(Stored entries)
■ ■ ■

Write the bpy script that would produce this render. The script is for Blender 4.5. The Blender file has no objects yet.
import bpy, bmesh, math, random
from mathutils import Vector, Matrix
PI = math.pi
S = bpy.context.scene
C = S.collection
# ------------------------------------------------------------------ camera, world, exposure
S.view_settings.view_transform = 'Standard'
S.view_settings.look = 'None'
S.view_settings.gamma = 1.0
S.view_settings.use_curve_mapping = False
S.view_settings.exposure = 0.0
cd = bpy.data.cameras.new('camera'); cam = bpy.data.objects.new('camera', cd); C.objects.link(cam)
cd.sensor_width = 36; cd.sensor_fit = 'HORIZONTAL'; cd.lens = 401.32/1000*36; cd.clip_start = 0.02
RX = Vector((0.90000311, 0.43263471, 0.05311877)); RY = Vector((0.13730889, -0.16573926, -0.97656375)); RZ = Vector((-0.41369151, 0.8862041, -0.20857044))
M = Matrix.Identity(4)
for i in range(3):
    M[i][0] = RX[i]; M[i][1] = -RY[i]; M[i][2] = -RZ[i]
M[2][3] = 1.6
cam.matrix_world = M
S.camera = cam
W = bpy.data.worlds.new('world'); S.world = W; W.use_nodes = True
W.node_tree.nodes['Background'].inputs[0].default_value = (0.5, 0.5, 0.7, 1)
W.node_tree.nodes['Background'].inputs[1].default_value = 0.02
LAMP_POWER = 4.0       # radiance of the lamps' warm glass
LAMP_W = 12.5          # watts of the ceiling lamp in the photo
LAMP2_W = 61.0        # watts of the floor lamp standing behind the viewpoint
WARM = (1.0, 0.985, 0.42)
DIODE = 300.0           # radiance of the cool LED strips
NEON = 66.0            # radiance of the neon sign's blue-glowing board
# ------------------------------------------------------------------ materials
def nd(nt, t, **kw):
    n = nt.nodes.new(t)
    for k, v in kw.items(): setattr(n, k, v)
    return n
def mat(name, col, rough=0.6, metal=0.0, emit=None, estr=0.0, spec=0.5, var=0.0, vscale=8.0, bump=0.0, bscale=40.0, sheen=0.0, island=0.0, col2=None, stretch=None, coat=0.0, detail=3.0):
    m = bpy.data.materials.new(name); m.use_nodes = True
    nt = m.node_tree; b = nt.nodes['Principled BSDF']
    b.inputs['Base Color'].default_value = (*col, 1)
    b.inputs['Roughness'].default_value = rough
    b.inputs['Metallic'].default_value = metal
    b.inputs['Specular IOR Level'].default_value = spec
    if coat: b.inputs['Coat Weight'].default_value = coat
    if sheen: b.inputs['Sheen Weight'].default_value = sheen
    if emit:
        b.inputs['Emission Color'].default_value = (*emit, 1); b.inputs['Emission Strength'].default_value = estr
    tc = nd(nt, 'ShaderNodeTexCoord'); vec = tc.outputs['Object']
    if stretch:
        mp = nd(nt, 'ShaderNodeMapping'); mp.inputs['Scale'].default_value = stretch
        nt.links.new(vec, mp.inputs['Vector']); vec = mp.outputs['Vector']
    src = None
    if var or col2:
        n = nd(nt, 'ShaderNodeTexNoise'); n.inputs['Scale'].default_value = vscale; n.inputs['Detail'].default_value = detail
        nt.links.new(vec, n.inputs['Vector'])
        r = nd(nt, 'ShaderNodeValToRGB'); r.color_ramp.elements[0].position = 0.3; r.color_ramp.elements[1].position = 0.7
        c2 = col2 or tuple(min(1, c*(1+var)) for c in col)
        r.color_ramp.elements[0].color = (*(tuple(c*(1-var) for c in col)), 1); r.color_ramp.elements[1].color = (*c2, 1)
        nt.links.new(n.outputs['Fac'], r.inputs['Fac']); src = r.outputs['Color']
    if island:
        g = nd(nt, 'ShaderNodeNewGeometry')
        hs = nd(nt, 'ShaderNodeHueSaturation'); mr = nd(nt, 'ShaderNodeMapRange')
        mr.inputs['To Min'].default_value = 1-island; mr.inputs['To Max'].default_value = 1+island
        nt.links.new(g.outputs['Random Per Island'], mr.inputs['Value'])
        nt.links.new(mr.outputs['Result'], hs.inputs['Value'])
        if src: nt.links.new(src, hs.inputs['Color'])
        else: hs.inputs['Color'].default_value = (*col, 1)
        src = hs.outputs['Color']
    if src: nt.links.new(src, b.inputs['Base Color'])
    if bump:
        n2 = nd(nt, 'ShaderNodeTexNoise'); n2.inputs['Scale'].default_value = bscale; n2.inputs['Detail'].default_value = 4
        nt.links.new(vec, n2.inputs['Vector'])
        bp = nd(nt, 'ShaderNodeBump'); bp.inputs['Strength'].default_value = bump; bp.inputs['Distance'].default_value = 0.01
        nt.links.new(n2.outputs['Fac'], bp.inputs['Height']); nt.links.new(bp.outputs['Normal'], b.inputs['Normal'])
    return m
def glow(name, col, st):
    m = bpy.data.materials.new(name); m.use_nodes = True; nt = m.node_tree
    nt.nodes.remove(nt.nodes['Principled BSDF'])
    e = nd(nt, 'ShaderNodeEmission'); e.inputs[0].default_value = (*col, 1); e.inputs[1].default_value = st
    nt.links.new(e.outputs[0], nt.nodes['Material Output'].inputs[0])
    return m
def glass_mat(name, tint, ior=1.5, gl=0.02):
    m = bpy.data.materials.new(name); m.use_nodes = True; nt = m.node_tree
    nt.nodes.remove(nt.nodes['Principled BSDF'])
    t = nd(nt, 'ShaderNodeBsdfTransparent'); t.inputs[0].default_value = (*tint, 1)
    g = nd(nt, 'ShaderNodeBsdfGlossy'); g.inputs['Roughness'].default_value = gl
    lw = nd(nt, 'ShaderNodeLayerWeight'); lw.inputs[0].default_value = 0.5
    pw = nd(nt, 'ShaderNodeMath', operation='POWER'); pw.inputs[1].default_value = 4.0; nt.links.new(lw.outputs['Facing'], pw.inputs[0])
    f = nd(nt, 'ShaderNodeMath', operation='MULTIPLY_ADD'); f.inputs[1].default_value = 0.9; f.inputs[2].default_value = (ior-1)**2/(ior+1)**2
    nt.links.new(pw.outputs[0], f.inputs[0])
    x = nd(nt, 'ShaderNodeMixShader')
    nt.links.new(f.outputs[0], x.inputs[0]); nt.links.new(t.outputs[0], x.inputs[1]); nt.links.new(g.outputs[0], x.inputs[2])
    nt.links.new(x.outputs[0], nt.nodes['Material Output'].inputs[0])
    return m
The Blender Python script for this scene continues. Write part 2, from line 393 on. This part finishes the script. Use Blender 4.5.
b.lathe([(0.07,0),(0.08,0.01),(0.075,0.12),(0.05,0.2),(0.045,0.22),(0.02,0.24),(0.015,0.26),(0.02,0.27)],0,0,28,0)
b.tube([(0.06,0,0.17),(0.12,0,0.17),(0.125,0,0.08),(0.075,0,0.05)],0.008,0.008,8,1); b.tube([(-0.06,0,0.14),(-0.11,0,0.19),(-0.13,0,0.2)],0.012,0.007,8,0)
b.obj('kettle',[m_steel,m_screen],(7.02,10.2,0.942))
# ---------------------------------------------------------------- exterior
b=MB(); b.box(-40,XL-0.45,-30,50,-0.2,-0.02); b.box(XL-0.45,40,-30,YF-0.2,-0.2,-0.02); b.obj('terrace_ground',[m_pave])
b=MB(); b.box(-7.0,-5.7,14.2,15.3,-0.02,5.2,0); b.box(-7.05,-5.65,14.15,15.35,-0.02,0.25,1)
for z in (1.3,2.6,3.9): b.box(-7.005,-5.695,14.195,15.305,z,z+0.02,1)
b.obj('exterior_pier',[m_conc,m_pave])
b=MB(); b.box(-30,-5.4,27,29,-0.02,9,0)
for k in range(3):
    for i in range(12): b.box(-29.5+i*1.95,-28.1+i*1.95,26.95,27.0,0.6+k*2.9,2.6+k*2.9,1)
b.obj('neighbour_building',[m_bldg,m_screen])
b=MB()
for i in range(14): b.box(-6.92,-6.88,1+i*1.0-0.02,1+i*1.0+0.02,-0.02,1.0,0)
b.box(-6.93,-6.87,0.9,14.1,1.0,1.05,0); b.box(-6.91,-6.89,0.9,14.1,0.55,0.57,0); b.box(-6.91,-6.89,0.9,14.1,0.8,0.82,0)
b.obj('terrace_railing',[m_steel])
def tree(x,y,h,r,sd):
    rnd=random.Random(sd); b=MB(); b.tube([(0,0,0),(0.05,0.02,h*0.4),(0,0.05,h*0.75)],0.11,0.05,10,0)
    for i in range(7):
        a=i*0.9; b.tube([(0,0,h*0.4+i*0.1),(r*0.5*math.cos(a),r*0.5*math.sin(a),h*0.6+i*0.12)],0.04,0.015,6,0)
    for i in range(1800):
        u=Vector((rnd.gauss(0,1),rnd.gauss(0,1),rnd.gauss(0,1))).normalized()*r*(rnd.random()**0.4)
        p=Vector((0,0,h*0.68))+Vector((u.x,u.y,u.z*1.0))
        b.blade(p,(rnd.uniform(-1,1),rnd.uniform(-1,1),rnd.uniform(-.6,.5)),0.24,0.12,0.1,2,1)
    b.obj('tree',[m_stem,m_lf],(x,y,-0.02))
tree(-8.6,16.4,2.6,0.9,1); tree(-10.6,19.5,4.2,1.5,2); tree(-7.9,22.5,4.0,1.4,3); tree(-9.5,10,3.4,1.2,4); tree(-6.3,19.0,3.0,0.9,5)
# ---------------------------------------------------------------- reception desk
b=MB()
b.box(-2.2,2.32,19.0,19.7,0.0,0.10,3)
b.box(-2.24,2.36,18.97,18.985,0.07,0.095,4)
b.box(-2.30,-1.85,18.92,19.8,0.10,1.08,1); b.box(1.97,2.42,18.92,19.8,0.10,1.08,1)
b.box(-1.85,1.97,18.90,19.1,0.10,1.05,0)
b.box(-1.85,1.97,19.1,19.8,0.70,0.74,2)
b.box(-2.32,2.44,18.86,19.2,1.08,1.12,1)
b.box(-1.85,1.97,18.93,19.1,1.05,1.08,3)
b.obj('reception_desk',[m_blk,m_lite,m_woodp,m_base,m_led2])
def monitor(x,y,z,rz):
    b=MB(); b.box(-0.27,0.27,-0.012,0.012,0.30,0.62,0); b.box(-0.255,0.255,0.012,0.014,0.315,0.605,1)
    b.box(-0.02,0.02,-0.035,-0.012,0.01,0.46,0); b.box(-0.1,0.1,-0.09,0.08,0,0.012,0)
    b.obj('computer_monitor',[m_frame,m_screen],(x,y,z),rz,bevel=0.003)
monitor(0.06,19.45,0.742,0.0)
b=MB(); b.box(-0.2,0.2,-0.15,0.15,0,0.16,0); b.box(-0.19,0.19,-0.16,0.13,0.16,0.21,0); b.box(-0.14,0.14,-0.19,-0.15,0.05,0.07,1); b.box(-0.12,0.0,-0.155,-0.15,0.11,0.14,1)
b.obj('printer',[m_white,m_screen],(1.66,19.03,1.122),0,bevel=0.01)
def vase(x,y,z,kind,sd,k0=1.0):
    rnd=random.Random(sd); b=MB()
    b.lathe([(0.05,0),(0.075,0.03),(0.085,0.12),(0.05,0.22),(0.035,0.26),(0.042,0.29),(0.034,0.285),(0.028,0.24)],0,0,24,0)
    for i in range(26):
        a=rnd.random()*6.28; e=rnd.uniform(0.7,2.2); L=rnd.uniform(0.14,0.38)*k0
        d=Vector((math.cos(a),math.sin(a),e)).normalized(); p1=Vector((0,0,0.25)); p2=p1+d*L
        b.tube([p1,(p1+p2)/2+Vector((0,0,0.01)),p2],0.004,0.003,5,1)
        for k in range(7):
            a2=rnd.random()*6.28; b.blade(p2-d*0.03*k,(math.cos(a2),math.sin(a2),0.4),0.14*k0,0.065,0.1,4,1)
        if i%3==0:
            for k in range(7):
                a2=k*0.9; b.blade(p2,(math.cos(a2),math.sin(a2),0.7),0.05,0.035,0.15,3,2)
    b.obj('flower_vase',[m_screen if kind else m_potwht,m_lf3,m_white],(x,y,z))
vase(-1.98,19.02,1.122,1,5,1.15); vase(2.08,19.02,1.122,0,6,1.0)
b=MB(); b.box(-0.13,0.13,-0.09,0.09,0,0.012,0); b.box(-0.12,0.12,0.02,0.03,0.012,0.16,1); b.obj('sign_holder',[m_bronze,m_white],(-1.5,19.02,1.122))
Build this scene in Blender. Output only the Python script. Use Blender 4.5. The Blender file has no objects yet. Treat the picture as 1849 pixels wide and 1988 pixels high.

■ ■ ■

* _Exercise directions_
Identify the lines in the entries that hold "Blender" and return each one.

* _Solution_
Write the bpy script that would produce this render. The script is for Blender 4.5. The Blender file has no objects yet.
The Blender Python script for this scene continues. Write part 2, from line 393 on. This part finishes the script. Use Blender 4.5.
Build this scene in Blender. Output only the Python script. Use Blender 4.5. The Blender file has no objects yet. Treat the picture as 1849 pixels wide and 1988 pixels high.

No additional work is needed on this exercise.